### WHAT THIS TASK INVOLVES
Each entry must be reproduced precisely as it stands.

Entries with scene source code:
•••

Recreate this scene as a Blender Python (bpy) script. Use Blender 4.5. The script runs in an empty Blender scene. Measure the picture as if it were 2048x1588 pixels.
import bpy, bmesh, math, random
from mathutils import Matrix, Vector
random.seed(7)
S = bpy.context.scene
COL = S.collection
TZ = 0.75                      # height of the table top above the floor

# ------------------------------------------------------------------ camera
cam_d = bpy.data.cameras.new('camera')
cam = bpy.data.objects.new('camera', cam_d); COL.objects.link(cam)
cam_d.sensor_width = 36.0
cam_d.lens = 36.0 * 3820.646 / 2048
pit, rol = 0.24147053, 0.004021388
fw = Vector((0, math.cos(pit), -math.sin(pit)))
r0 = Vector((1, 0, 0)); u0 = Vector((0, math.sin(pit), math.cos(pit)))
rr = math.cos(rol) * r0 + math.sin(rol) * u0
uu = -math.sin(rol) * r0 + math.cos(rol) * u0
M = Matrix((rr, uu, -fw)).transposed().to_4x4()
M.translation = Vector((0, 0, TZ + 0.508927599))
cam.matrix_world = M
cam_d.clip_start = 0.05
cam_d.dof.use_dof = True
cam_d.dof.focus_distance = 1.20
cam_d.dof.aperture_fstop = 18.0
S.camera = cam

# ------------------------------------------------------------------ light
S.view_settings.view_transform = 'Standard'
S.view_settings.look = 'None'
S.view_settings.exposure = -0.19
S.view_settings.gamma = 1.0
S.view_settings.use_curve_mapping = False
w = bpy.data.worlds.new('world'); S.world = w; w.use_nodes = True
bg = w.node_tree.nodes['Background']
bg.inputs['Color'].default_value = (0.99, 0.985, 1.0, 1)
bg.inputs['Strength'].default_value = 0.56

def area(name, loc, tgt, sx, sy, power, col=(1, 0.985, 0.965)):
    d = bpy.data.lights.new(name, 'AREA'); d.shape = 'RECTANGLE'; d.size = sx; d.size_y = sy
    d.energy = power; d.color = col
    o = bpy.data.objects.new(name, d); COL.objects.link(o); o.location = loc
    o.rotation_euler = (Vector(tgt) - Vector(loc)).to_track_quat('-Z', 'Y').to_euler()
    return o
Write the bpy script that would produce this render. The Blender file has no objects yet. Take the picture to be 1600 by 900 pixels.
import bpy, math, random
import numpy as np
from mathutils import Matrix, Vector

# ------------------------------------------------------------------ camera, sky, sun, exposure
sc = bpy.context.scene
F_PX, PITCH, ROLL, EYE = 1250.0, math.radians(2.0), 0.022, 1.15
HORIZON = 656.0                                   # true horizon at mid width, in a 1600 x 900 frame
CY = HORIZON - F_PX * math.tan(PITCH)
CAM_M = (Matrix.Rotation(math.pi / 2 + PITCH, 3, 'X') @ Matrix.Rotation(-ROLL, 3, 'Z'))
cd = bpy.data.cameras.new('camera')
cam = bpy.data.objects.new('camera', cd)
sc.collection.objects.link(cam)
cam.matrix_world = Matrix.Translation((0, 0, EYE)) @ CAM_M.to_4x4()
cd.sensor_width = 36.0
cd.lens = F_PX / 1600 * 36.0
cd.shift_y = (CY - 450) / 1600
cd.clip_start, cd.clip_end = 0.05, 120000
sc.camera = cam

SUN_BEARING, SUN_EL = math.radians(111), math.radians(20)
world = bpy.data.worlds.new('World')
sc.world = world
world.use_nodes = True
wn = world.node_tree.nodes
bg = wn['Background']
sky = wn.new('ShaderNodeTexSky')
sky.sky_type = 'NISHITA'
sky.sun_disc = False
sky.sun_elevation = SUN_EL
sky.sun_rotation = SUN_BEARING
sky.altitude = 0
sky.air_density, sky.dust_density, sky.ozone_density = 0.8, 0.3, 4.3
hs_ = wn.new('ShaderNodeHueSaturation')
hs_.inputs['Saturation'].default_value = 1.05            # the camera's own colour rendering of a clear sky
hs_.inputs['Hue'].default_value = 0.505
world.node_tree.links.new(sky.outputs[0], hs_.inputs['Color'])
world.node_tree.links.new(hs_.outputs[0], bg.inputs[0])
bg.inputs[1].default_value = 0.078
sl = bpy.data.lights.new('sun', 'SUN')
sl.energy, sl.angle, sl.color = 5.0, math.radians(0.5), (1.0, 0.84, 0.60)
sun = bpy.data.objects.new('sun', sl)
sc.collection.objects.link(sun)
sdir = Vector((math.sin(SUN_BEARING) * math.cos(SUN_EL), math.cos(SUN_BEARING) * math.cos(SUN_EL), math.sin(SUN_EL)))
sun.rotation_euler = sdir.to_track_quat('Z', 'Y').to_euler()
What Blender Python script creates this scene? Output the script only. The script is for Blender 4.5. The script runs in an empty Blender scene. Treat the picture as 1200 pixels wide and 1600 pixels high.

•••

### EXPECTED OUTPUT
Recreate this scene as a Blender Python (bpy) script. Use Blender 4.5. The script runs in an empty Blender scene. Measure the picture as if it were 2048x1588 pixels.
import bpy, bmesh, math, random
from mathutils import Matrix, Vector
random.seed(7)
S = bpy.context.scene
COL = S.collection
TZ = 0.75                      # height of the table top above the floor

# ------------------------------------------------------------------ camera
cam_d = bpy.data.cameras.new('camera')
cam = bpy.data.objects.new('camera', cam_d); COL.objects.link(cam)
cam_d.sensor_width = 36.0
cam_d.lens = 36.0 * 3820.646 / 2048
pit, rol = 0.24147053, 0.004021388
fw = Vector((0, math.cos(pit), -math.sin(pit)))
r0 = Vector((1, 0, 0)); u0 = Vector((0, math.sin(pit), math.cos(pit)))
rr = math.cos(rol) * r0 + math.sin(rol) * u0
uu = -math.sin(rol) * r0 + math.cos(rol) * u0
M = Matrix((rr, uu, -fw)).transposed().to_4x4()
M.translation = Vector((0, 0, TZ + 0.508927599))
cam.matrix_world = M
cam_d.clip_start = 0.05
cam_d.dof.use_dof = True
cam_d.dof.focus_distance = 1.20
cam_d.dof.aperture_fstop = 18.0
S.camera = cam

# ------------------------------------------------------------------ light
S.view_settings.view_transform = 'Standard'
S.view_settings.look = 'None'
S.view_settings.exposure = -0.19
S.view_settings.gamma = 1.0
S.view_settings.use_curve_mapping = False
w = bpy.data.worlds.new('world'); S.world = w; w.use_nodes = True
bg = w.node_tree.nodes['Background']
bg.inputs['Color'].default_value = (0.99, 0.985, 1.0, 1)
bg.inputs['Strength'].default_value = 0.56

def area(name, loc, tgt, sx, sy, power, col=(1, 0.985, 0.965)):
    d = bpy.data.lights.new(name, 'AREA'); d.shape = 'RECTANGLE'; d.size = sx; d.size_y = sy
    d.energy = power; d.color = col
    o = bpy.data.objects.new(name, d); COL.objects.link(o); o.location = loc
    o.rotation_euler = (Vector(tgt) - Vector(loc)).to_track_quat('-Z', 'Y').to_euler()
    return o
Write the bpy script that would produce this render. The Blender file has no objects yet. Take the picture to be 1600 by 900 pixels.
import bpy, math, random
import numpy as np
from mathutils import Matrix, Vector

# ------------------------------------------------------------------ camera, sky, sun, exposure
sc = bpy.context.scene
F_PX, PITCH, ROLL, EYE = 1250.0, math.radians(2.0), 0.022, 1.15
HORIZON = 656.0                                   # true horizon at mid width, in a 1600 x 900 frame
CY = HORIZON - F_PX * math.tan(PITCH)
CAM_M = (Matrix.Rotation(math.pi / 2 + PITCH, 3, 'X') @ Matrix.Rotation(-ROLL, 3, 'Z'))
cd = bpy.data.cameras.new('camera')
cam = bpy.data.objects.new('camera', cd)
sc.collection.objects.link(cam)
cam.matrix_world = Matrix.Translation((0, 0, EYE)) @ CAM_M.to_4x4()
cd.sensor_width = 36.0
cd.lens = F_PX / 1600 * 36.0
cd.shift_y = (CY - 450) / 1600
cd.clip_start, cd.clip_end = 0.05, 120000
sc.camera = cam

SUN_BEARING, SUN_EL = math.radians(111), math.radians(20)
world = bpy.data.worlds.new('World')
sc.world = world
world.use_nodes = True
wn = world.node_tree.nodes
bg = wn['Background']
sky = wn.new('ShaderNodeTexSky')
sky.sky_type = 'NISHITA'
sky.sun_disc = False
sky.sun_elevation = SUN_EL
sky.sun_rotation = SUN_BEARING
sky.altitude = 0
sky.air_density, sky.dust_density, sky.ozone_density = 0.8, 0.3, 4.3
hs_ = wn.new('ShaderNodeHueSaturation')
hs_.inputs['Saturation'].default_value = 1.05            # the camera's own colour rendering of a clear sky
hs_.inputs['Hue'].default_value = 0.505
world.node_tree.links.new(sky.outputs[0], hs_.inputs['Color'])
world.node_tree.links.new(hs_.outputs[0], bg.inputs[0])
bg.inputs[1].default_value = 0.078
sl = bpy.data.lights.new('sun', 'SUN')
sl.energy, sl.angle, sl.color = 5.0, math.radians(0.5), (1.0, 0.84, 0.60)
sun = bpy.data.objects.new('sun', sl)
sc.collection.objects.link(sun)
sdir = Vector((math.sin(SUN_BEARING) * math.cos(SUN_EL), math.cos(SUN_BEARING) * math.cos(SUN_EL), math.sin(SUN_EL)))
sun.rotation_euler = sdir.to_track_quat('Z', 'Y').to_euler()
What Blender Python script creates this scene? Output the script only. The script is for Blender 4.5. The script runs in an empty Blender scene. Treat the picture as 1200 pixels wide and 1600 pixels high.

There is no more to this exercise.